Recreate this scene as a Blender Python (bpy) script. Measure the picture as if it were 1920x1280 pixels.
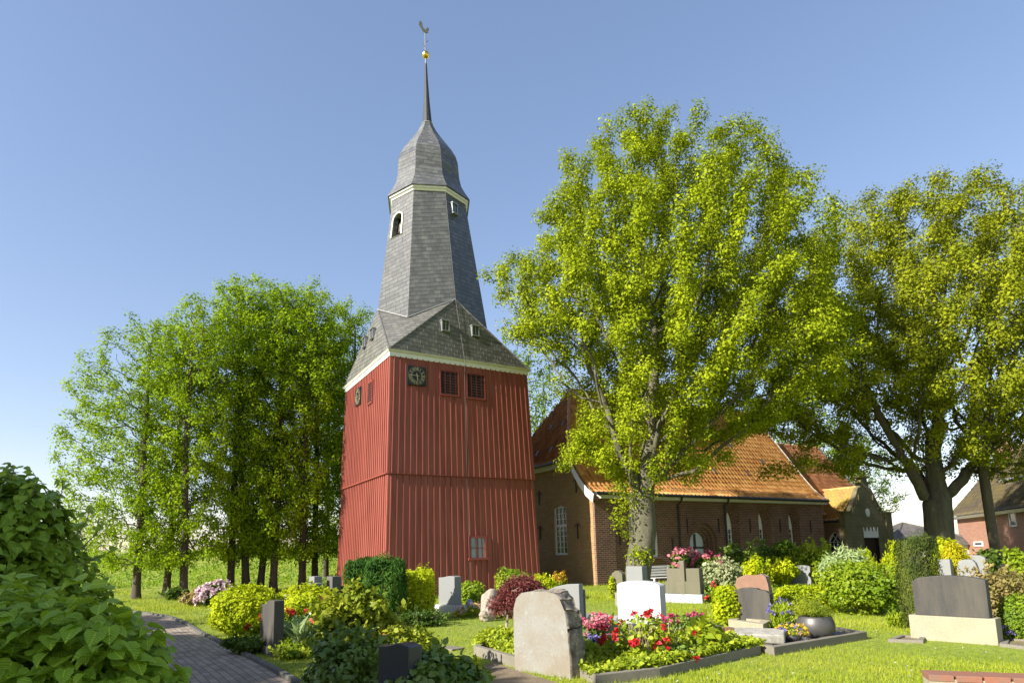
import bpy, bmesh, math, random
import numpy as np
from mathutils import Vector, Matrix, noise
from mathutils.geometry import tessellate_polygon

for o in list(bpy.data.objects): bpy.data.objects.remove(o)
SC = bpy.context.scene
COL = SC.collection
PI = math.pi
random.seed(7)

# ------------------------------------------------------------------ camera
F_PX, TH, CY, ROLL, EYE = 1172.0, 0.14, 870.0, -0.024, 1.6
cd = bpy.data.cameras.new('camera'); cam = bpy.data.objects.new('camera', cd); COL.objects.link(cam)
cd.sensor_width = 36.0; cd.lens = F_PX/1920*36; cd.shift_y = (CY-640)/1920
cd.clip_start = 0.1; cd.clip_end = 2000
cam.matrix_world = Matrix.Translation((0,0,EYE)) @ Matrix.Rotation(PI/2+TH,4,'X') @ Matrix.Rotation(ROLL,4,'Z')
SC.camera = cam
# ------------------------------------------------------------------ light
SUN_AZ, SUN_EL = math.radians(-123.2), math.radians(30)     # direction towards the sun (azimuth from +Y, clockwise)
w = bpy.data.worlds.new('World'); SC.world = w; w.use_nodes = True
nt = w.node_tree; bg = nt.nodes['Background']
sky = nt.nodes.new('ShaderNodeTexSky'); sky.sky_type = 'NISHITA'; sky.sun_disc = False
sky.sun_elevation = SUN_EL; sky.sun_rotation = SUN_AZ; sky.altitude = 0; sky.air_density = 1.0; sky.dust_density = 0.5; sky.ozone_density = 1.0
hs = nt.nodes.new('ShaderNodeHueSaturation'); hs.inputs['Saturation'].default_value = 1.22
gm = nt.nodes.new('ShaderNodeGamma'); gm.inputs[1].default_value = 0.72
tm = nt.nodes.new('ShaderNodeMix'); tm.data_type='RGBA'; tm.blend_type='MULTIPLY'; tm.inputs[0].default_value=1; tm.inputs[7].default_value=(1.05,0.94,0.97,1)
nt.links.new(sky.outputs[0], gm.inputs[0]); nt.links.new(gm.outputs[0], hs.inputs['Color']); nt.links.new(hs.outputs[0], tm.inputs[6]); nt.links.new(tm.outputs[2], bg.inputs[0]); bg.inputs[1].default_value = 0.15
sl = bpy.data.lights.new('sun','SUN'); sl.energy = 4.8; sl.angle = math.radians(0.5); sl.color = (1.0,0.945,0.87)
sun = bpy.data.objects.new('sun', sl); COL.objects.link(sun); sun.location = (-30,-20,40)
sd = Vector((math.sin(SUN_AZ)*math.cos(SUN_EL), math.cos(SUN_AZ)*math.cos(SUN_EL), math.sin(SUN_EL)))
sun.rotation_euler = sd.to_track_quat('Z','Y').to_euler()
SC.view_settings.view_transform = 'Standard'; SC.view_settings.look = 'None'
SC.view_settings.exposure = 1.2; SC.view_settings.gamma = 1
SC.cycles.max_bounces = 8; SC.cycles.transparent_max_bounces = 8

# ------------------------------------------------------------------ photo measurements -> real positions
def ray(px, py):
    X = px-960; Y = py-CY; cr, sr = math.cos(ROLL), math.sin(ROLL)
    x = X*cr+Y*sr; y = -X*sr+Y*cr
    C, S = math.cos(TH), math.sin(TH); b = -y/F_PX
    return np.array([x/F_PX, C-b*S, S+b*C])
def gz(x, y):
    return 0.0
def G(px, py, z=0.0):
    r = ray(px, py); t = (z-EYE)/r[2]; return np.array([r[0]*t, r[1]*t, z])
def D(px, py, d):
    r = ray(px, py); return np.array([0,0,EYE])+r*(d/r[1])

# ------------------------------------------------------------------ object helpers
def tag(o, label=None, cat=None, group=None, kind=None):
    if label: o['label'] = label
    if cat: o['category'] = cat
    if group: o['group'] = group
    if kind: o['kind'] = kind
    return o
def thing(name, label, cat, loc=(0,0,0), rz=0, group=None):
    o = bpy.data.objects.new(name, None); COL.objects.link(o)
    o.location = loc; o.rotation_euler = (0,0,rz); o.empty_display_size = .2
    return tag(o, label, cat, group)
def root_of(o):
    while o.parent: o = o.parent
    return o
def link(name, me, mats, parent=None, world=True):
    """link a mesh; world=True: verts are world coords, made relative to the (unrotated) root"""
    o = bpy.data.objects.new(name, me); COL.objects.link(o)
    for m in (mats if isinstance(mats,(list,tuple)) else [mats]): me.materials.append(m)
    if parent:
        o.parent = parent
        if world:
            me.transform(Matrix.Translation(-root_of(parent).location))
    return o
def copy_tree(o, parent=None):
    c = o.copy(); COL.objects.link(c)
    if parent: c.parent = parent
    for ch in list(o.children): copy_tree(ch, c)
    return c
def np_mesh(name, V, faces, tint=None, uv=None, smooth=False):
    """faces: list of (n,k) index arrays"""
    me = bpy.data.meshes.new(name); V = np.asarray(V, np.float32)
    me.vertices.add(len(V)); me.vertices.foreach_set('co', V.ravel())
    faces = [np.asarray(f, np.int32) for f in faces if len(f)]
    li = np.concatenate([f.ravel() for f in faces]); ks = np.concatenate([np.full(len(f), f.shape[1], np.int32) for f in faces])
    st = np.concatenate([[0], np.cumsum(ks)[:-1]]).astype(np.int32)
    me.loops.add(len(li)); me.loops.foreach_set('vertex_index', li)
    me.polygons.add(len(ks)); me.polygons.foreach_set('loop_start', st)
    if smooth: me.polygons.foreach_set('use_smooth', np.ones(len(ks), bool))
    if tint is not None:
        a = me.attributes.new('tint','FLOAT','POINT'); a.data.foreach_set('value', np.asarray(tint,np.float32))
    if uv is not None:
        u = me.uv_layers.new(name='UVMap'); u.data.foreach_set('uv', np.asarray(uv,np.float32)[li].ravel())
    me.update(calc_edges=True); me.validate()
    return me

class MB:
    def __init__(s): s.v=[]; s.f=[]; s.u=[]; s.mi=[]
    def face(s, pts, uv=None, m=0):
        pts=[Vector(p) for p in pts]; b=len(s.v); s.v+=pts; s.f.append(list(range(b,b+len(pts)))); s.mi.append(m)
        if uv is None:
            n=Vector((0,0,0))
            for i in range(len(pts)):
                a=pts[i]; c=pts[(i+1)%len(pts)]
                n+=Vector(((a.y-c.y)*(a.z+c.z),(a.z-c.z)*(a.x+c.x),(a.x-c.x)*(a.y+c.y)))
            if n.length<1e-12: n=Vector((0,0,1))
            n.normalize()
            if abs(n.z)>.97: uv=[(p.x,p.y) for p in pts]
            else:
                t=Vector((0,0,1)).cross(n).normalized(); bb=n.cross(t)
                uv=[(p.dot(t),p.dot(bb)) for p in pts]
        s.u.append(uv)
    def hexa(s, c, m=0):   # c: 8 corners, bottom 0-3 ccw, top 4-7
        for q in ((0,3,2,1),(4,5,6,7),(0,1,5,4),(1,2,6,5),(2,3,7,6),(3,0,4,7)): s.face([c[i] for i in q], m=m)
    def box(s, c, sz, ax=None, m=0):
        c=Vector(c); X,Y,Z=[Vector(a) for a in (ax or ((1,0,0),(0,1,0),(0,0,1)))]
        X=X*sz[0]/2; Y=Y*sz[1]/2; Z=Z*sz[2]/2
        s.hexa([c-X-Y-Z,c+X-Y-Z,c+X+Y-Z,c-X+Y-Z,c-X-Y+Z,c+X-Y+Z,c+X+Y+Z,c-X+Y+Z], m)
    def prism(s, outline, off, m=0):   # outline: list of 3D points (ccw seen from -off), extruded by off
        o=Vector(off); a=[Vector(p) for p in outline]; b=[p+o for p in a]; n=len(a)
        tri=tessellate_polygon([a])
        for t in tri:
            s.face([a[i] for i in t],m=m); s.face([b[i] for i in reversed(t)],m=m)
        for i in range(n):
            j=(i+1)%n; s.face([a[i],a[j],b[j],b[i]],m=m)
    def holed(s, outer, holes, P, m=0):  # 2D outlines mapped by P(a,b)
        L=[[Vector((x,y,0)) for x,y in outer]]+[[Vector((x,y,0)) for x,y in h] for h in holes]
        flat=[p for l in L for p in l]
        for t in tessellate_polygon(L): s.face([P(flat[i].x,flat[i].y) for i in t],[(flat[i].x,flat[i].y) for i in t],m)
    def loft(s, A, B, closed=True, m=0):
        n=len(A)
        for i in range(n if closed else n-1):
            j=(i+1)%n; s.face([A[i],A[j],B[j],B[i]],m=m)
    def tube(s, path, rad, n=8, m=0, caps=True):
        path=[Vector(p) for p in path]
        if not isinstance(rad,(list,tuple)): rad=[rad]*len(path)
        rings=[]
        for i,p in enumerate(path):
            d=(path[min(i+1,len(path)-1)]-path[max(i-1,0)]).normalized()
            a=Vector((0,0,1)) if abs(d.z)<.9 else Vector((1,0,0))
            x=d.cross(a).normalized(); y=d.cross(x)
            rings.append([p+(x*math.cos(2*PI*k/n)+y*math.sin(2*PI*k/n))*rad[i] for k in range(n)])
        for a,b in zip(rings,rings[1:]): s.loft(a,b,m=m)
        if caps: s.face(rings[0],m=m); s.face(list(reversed(rings[-1])),m=m)
    def lathe(s, prof, c=(0,0,0), n=20, rot=0, lean=(0,0), m=0):
        c=Vector(c); rings=[]
        for r,z in prof:
            rings.append([c+Vector((r*math.sin(rot+2*PI*k/n)+lean[0]*z, r*math.cos(rot+2*PI*k/n)+lean[1]*z, z)) for k in range(n)])
        for a,b in zip(rings,rings[1:]): s.loft(b,a,m=m)
    def build(s, name, mats, parent=None, world=True, smooth=False, merge=False, bevel=0, seg=2):
        me=bpy.data.meshes.new(name); me.from_pydata([tuple(v) for v in s.v],[],s.f)
        ul=me.uv_layers.new(name='UVMap'); ul.data.foreach_set('uv',np.array([c for u in s.u for c in u],np.float32).ravel())
        me.polygons.foreach_set('material_index',np.array(s.mi,np.int32))
        bm=bmesh.new(); bm.from_mesh(me)
        if merge or bevel: bmesh.ops.remove_doubles(bm, verts=bm.verts, dist=.0008)
        bmesh.ops.recalc_face_normals(bm, faces=bm.faces)
        if bevel:
            ed=[e for e in bm.edges if len(e.link_faces)==2 and e.calc_face_angle(0)>.5]
            bmesh.ops.bevel(bm, geom=ed, offset=bevel, segments=seg, affect='EDGES', profile=.6)
        if smooth:
            for f in bm.faces: f.smooth=True
        bm.to_mesh(me); bm.free()
        return link(name, me, mats, parent, world)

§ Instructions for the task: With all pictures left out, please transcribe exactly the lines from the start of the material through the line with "random.seed(7)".

§ Result:
Recreate this scene as a Blender Python (bpy) script. Measure the picture as if it were 1920x1280 pixels.
import bpy, bmesh, math, random
import numpy as np
from mathutils import Vector, Matrix, noise
from mathutils.geometry import tessellate_polygon

for o in list(bpy.data.objects): bpy.data.objects.remove(o)
SC = bpy.context.scene
COL = SC.collection
PI = math.pi
random.seed(7)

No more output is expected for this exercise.